A Tale of 10,000 Sanctioned and Starving Crocodiles
The U.S. froze a wealthy Honduran family's assets after they were accused of drug trafficking. Now the family's 10,000 crocodiles are starving.
Seven lions and more than 10,000 crocodiles owned by the family of Jaime Rosenthal, the former vice president of Honduras, are starving to death on a 70-acre farm in the Honduran town of San Manuel.
Seven lions and more than 10,000 crocodiles owned by the family of Jaime Rosenthal, the former vice president of Honduras, are starving to death on a 70-acre farm in the Honduran town of San Manuel.
The reason? Sanctions slapped on members of the elite Rosenthal clan by the U.S. Treasury Department, which last month accused the multimillionaires of money laundering and drug trafficking.
The former vice president, his son Yani, and his nephew Yankel had their assets frozen on Oct. 7, one day after Yankel was arrested in Miami. His cousin and uncle remain at large, and the family’s crocodile farm, Cocodrilos Continental, was not one of the family’s seven businesses targeted by the United States.
But the spillover effect was unavoidable: The accounts that pay for workers salaries’ and the crocodiles’ food were blocked as part of the freeze.
Their family-run bank, Banco Continental, has taken one of the biggest hits — it’s now being liquidated at the orders of Honduras’ National Banking and Insurance Commission. The Rosenthals also own a football club and a newspaper, Tiempo, which reportedly stopped printing last week.
According to the Treasury Department, all businesses targeted by the assets freeze were “specially designated narcotics traffickers” under the U.S. Kingpin Act, which intends to prevent drug traffickers from interacting with the U.S. financial system.
And the Rosenthal relatives are allegedly some of the wealthiest and most influential drug traffickers of them all, running one of the largest narcotics operations in Latin America. In Honduras, the political elite are often considered untouchable, and in recent years, the country’s drug trade has worsened. In certain areas, gangs and drug rings have more control than elected officials or police, who are often in cahoots with the criminals.
That makes the sanctions on one of Honduras’ wealthiest and most influential families even more significant.

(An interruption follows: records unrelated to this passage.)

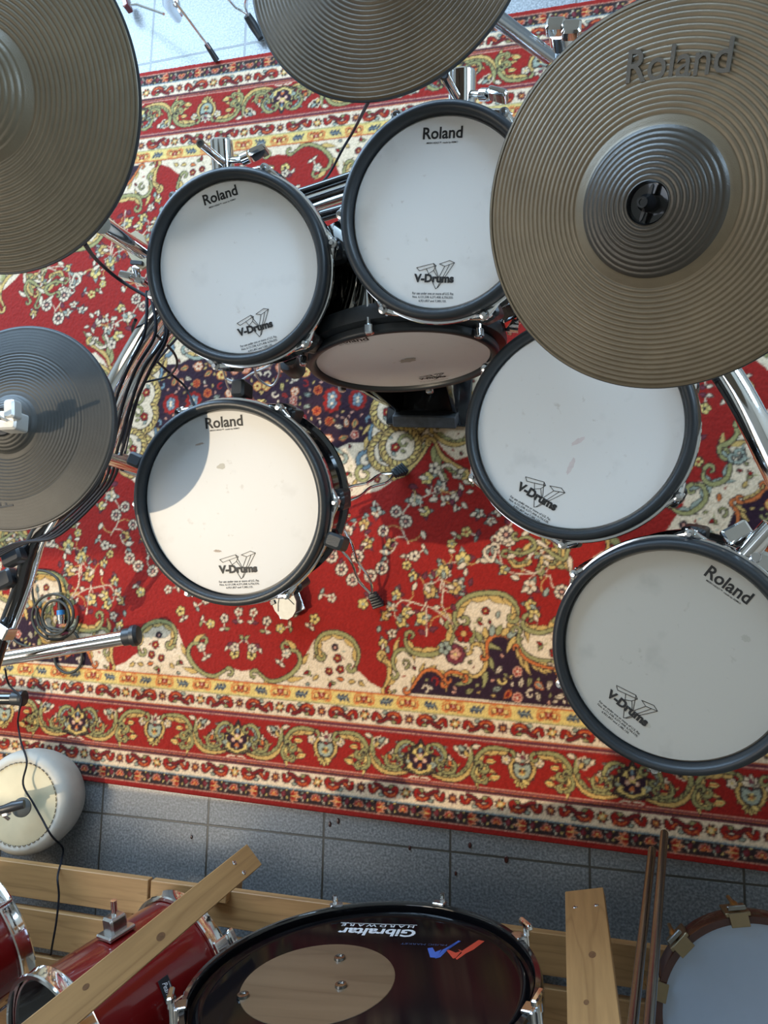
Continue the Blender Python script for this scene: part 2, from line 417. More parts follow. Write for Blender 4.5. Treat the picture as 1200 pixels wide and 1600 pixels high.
# corner region with the cream ground (its edge runs over the red in scrolls)
cream_edge = TL((398, 1046), (425, 1066), (452, 1058), (470, 1040), (486, 1012), (494, 998), (517, 988), (541, 990), (558, 1008), (561, 1030), (552, 1042), (566, 1052), (580, 1066), (600, 1077))
poly(cream_edge + [(T(600, 1077)[0], TB - .002), (0.0, TB - .002), (0.0, T(398, 1050)[1])], 'cream')
ce2 = zc((30, 722), (62, 640), (58, 560), (80, 475), (130, 458), (175, 482), (250, 494), (330, 482), (400, 440), (440, 380), (446, 300), (446, 240), (470, 180), (540, 125), (640, 106), (740, 112), (810, 160), (846, 240), (858, 300), (900, 340), (960, 356), (1040, 350), (1110, 320))
red_r = TL((895, 972), (905, 950), (888, 925), (895, 900), (915, 880), (940, 862), (968, 852), (1000, 855), (1030, 846), (1066, 792), (1073, 757), (1092, 753), (1112, 760), (1128, 755), (1138, 742), (1140, 722), (1136, 706), (1146, 692), (1160, 676), (1200, 640))
poly(ce2 + red_r + [(QU + .02, T(1200, 640)[1]), (QU + .02, TB - .002), (T(607, 1080)[0], TB - .002)], 'cream')
nv = zc((160, 728), (200, 670), (240, 610), (290, 584), (340, 590), (376, 640), (384, 610), (440, 596), (500, 622), (600, 632), (640, 590), (646, 520), (640, 450), (660, 392), (720, 364), (790, 386), (832, 430), (866, 500), (960, 540), (1080, 566))
nv2 = TL((915, 1015), (1000, 985), (1060, 900), (1130, 838), (1145, 800), (1162, 786), (1180, 777), (1198, 762))
poly(nv + nv2 + [(QU + .02, T(1198, 762)[1]), (QU + .02, TB - .002)], 'navy')
# medallion: cream band round a navy heart
mc = TL((372, 830), (420, 800), (470, 790), (520, 782), (547, 777), (593, 767), (643, 733), (658, 716), (673, 690), (680, 683), (693, 703), (713, 720), (737, 712), (770, 690), (800, 660), (840, 640))
mu = max(p[0] for p in mc)
poly([(0.0, mc[0][1])] + mc + [(mu, RHV + .01), (0.0, RHV + .01)], 'cream')
mn_ = TL((372, 770), (430, 745), (480, 722), (517, 707), (547, 693), (573, 693), (580, 670), (593, 657), (640, 640), (690, 628), (720, 615))
poly([(0.0, mn_[0][1])] + mn_ + [(max(p[0] for p in mn_), RHV + .01), (0.0, RHV + .01)], 'navy')
BASE = IMG.copy()

# --- scatter of small sprays on each ground, kept inside it
def free(x, y, r, g):
    i0, i1, j0, j1 = _bb([(x, y)], r)
    a = IMG[j0:j1, i0:i1]; return a.size > 0 and (a == PI_[g]).mean() > .97 and x < QU and y < QV
def scatter(g, n, r, draw, box=None):
    b = box or (0, QU, TB, RHV); k = 0
    for _ in range(n * 14):
        x, y = rng.uniform(b[0], b[1]), rng.uniform(b[2], b[3])
        if free(x, y, r, g): draw(x, y); k += 1
        if k >= n: return

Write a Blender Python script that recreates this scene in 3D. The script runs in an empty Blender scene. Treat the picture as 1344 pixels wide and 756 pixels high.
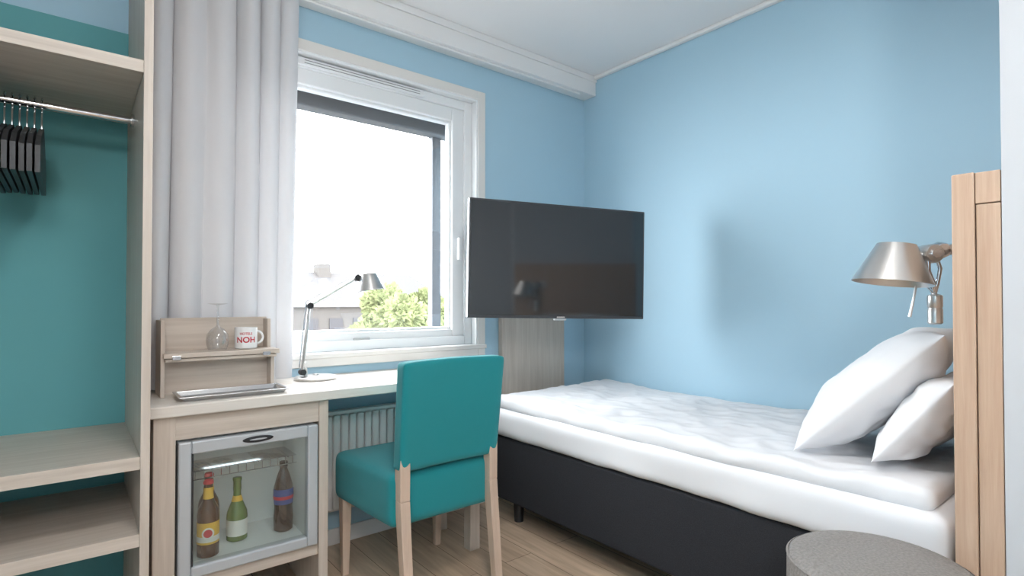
import bpy, bmesh, math, random
from mathutils import Vector, Matrix, noise
random.seed(4)
S = bpy.context.scene
COL = S.collection

# ---------------------------------------------------------------- materials
def lin(c):
    out = []
    for v in c:
        v = v / 255.0
        out.append(v / 12.92 if v <= 0.04045 else ((v + 0.055) / 1.055) ** 2.4)
    return (out[0], out[1], out[2], 1.0)

def mat(name, c, rough=0.5, metal=0.0, bump=0.0, bscale=200.0, spec=0.5, var=0.0, sheen=0.0, emit=None, estr=0.0):
    m = bpy.data.materials.new(name); m.use_nodes = True
    nt = m.node_tree; b = nt.nodes['Principled BSDF']
    b.inputs['Base Color'].default_value = lin(c)
    b.inputs['Roughness'].default_value = rough
    b.inputs['Metallic'].default_value = metal
    b.inputs['Specular IOR Level'].default_value = spec
    if sheen: b.inputs['Sheen Weight'].default_value = sheen
    if emit:
        b.inputs['Emission Color'].default_value = lin(emit)
        b.inputs['Emission Strength'].default_value = estr
    tc = nt.nodes.new('ShaderNodeTexCoord')
    if bump > 0 or var > 0:
        n = nt.nodes.new('ShaderNodeTexNoise'); n.inputs['Scale'].default_value = bscale
        n.inputs['Detail'].default_value = 4
        nt.links.new(tc.outputs['Object'], n.inputs['Vector'])
        if bump > 0:
            bp = nt.nodes.new('ShaderNodeBump'); bp.inputs['Strength'].default_value = bump
            bp.inputs['Distance'].default_value = 0.004
            nt.links.new(n.outputs['Fac'], bp.inputs['Height'])
            nt.links.new(bp.outputs['Normal'], b.inputs['Normal'])
        if var > 0:
            r = nt.nodes.new('ShaderNodeValToRGB')
            r.color_ramp.elements[0].position = 0.3; r.color_ramp.elements[1].position = 0.7
            l = lin(c)
            r.color_ramp.elements[0].color = (l[0]*(1-var), l[1]*(1-var), l[2]*(1-var), 1)
            r.color_ramp.elements[1].color = (min(1, l[0]*(1+var)), min(1, l[1]*(1+var)), min(1, l[2]*(1+var)), 1)
            nt.links.new(n.outputs['Fac'], r.inputs['Fac'])
            nt.links.new(r.outputs['Color'], b.inputs['Base Color'])
    return m

def wood(name, c1, c2, axis='z', rough=0.45, scale=28.0, stretch=0.04):
    m = bpy.data.materials.new(name); m.use_nodes = True
    nt = m.node_tree; b = nt.nodes['Principled BSDF']
    b.inputs['Roughness'].default_value = rough
    tc = nt.nodes.new('ShaderNodeTexCoord'); mp = nt.nodes.new('ShaderNodeMapping')
    s = [1, 1, 1]; s['xyz'.index(axis)] = stretch
    mp.inputs['Scale'].default_value = s
    n = nt.nodes.new('ShaderNodeTexNoise'); n.inputs['Scale'].default_value = scale * 2
    n.inputs['Detail'].default_value = 6; n.inputs['Roughness'].default_value = 0.65; n.inputs['Distortion'].default_value = 0.4
    r = nt.nodes.new('ShaderNodeValToRGB')
    r.color_ramp.elements[0].position = 0.32; r.color_ramp.elements[1].position = 0.68
    r.color_ramp.elements[0].color = lin(c2); r.color_ramp.elements[1].color = lin(c1)
    nt.links.new(tc.outputs['Object'], mp.inputs['Vector']); nt.links.new(mp.outputs['Vector'], n.inputs['Vector'])
    nt.links.new(n.outputs['Fac'], r.inputs['Fac']); nt.links.new(r.outputs['Color'], b.inputs['Base Color'])
    bp = nt.nodes.new('ShaderNodeBump'); bp.inputs['Strength'].default_value = 0.08; bp.inputs['Distance'].default_value = 0.002
    nt.links.new(n.outputs['Fac'], bp.inputs['Height']); nt.links.new(bp.outputs['Normal'], b.inputs['Normal'])
    return m

def thin_glass(name, tint=(1, 1, 1, 1), refl=0.06, k=0.5):
    m = bpy.data.materials.new(name); m.use_nodes = True
    nt = m.node_tree; nt.nodes.remove(nt.nodes['Principled BSDF'])
    o = nt.nodes['Material Output']
    t = nt.nodes.new('ShaderNodeBsdfTransparent'); t.inputs['Color'].default_value = tint
    g = nt.nodes.new('ShaderNodeBsdfGlossy'); g.inputs['Roughness'].default_value = 0.02
    lw = nt.nodes.new('ShaderNodeLayerWeight'); lw.inputs['Blend'].default_value = 0.25
    mm = nt.nodes.new('ShaderNodeMath'); mm.operation = 'MULTIPLY_ADD'
    mm.inputs[1].default_value = k; mm.inputs[2].default_value = refl
    nt.links.new(lw.outputs['Facing'], mm.inputs[0])
    mx = nt.nodes.new('ShaderNodeMixShader')
    nt.links.new(mm.outputs[0], mx.inputs['Fac'])
    nt.links.new(t.outputs[0], mx.inputs[1]); nt.links.new(g.outputs[0], mx.inputs[2])
    nt.links.new(mx.outputs[0], o.inputs['Surface'])
    return m

def fabric_translucent(name, c, tr=0.3):
    m = mat(name, c, rough=0.9, bump=0.15, bscale=700, spec=0.1)
    nt = m.node_tree; b = nt.nodes['Principled BSDF']; o = nt.nodes['Material Output']
    t = nt.nodes.new('ShaderNodeBsdfTranslucent'); t.inputs['Color'].default_value = lin(c)
    mx = nt.nodes.new('ShaderNodeMixShader'); mx.inputs['Fac'].default_value = tr
    nt.links.new(b.outputs[0], mx.inputs[1]); nt.links.new(t.outputs[0], mx.inputs[2])
    nt.links.new(mx.outputs[0], o.inputs['Surface'])
    return m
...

“[The men] provide money laundering and other services that support the international narcotics trafficking activities of multiple Central American drug traffickers and their criminal organizations,” the Treasury Department said in a statement last month.
But Jaime and Yani released a statement denying all charges. “We have never been involved in illegal acts, much less in drug trafficking or money laundering activities,” they said.
Whether the Treasury Department knew the effect the sanctions would have on the family’s innocent crocodiles remains unclear, and Treasury did not immediately respond to a request from Foreign Policy to comment on the matter.
Cocodrilos Continental costs at least $1 million a year to run, and workers on the farm aren’t willing to stay much longer if they don’t receive their paychecks and can’t do their jobs.
“The crocodiles and lions are dying of hunger, and we are too because we haven’t been paid the last two weeks,” a farm worker using the pseudonym José told Agence France-Presse. “Forty animals have already died. They were taken away in boxes by trucks to be buried.”
On Friday, the Honduran Forest Conservation Institute donated around 3,000 pounds of poultry to feed the hungry reptiles, which are bred for their skin and meat. And on Wednesday, a different Honduran firm donated another few thousand pounds of cow entrails.
But that’s enough for only two or three days worth of meals, and workers are unwilling to feed the animals until they’re guaranteed they’ll be paid. “The 3,000 pounds doesn’t amount to much because a crocodile eats the equivalent of half a horse in a day,” José told the news service.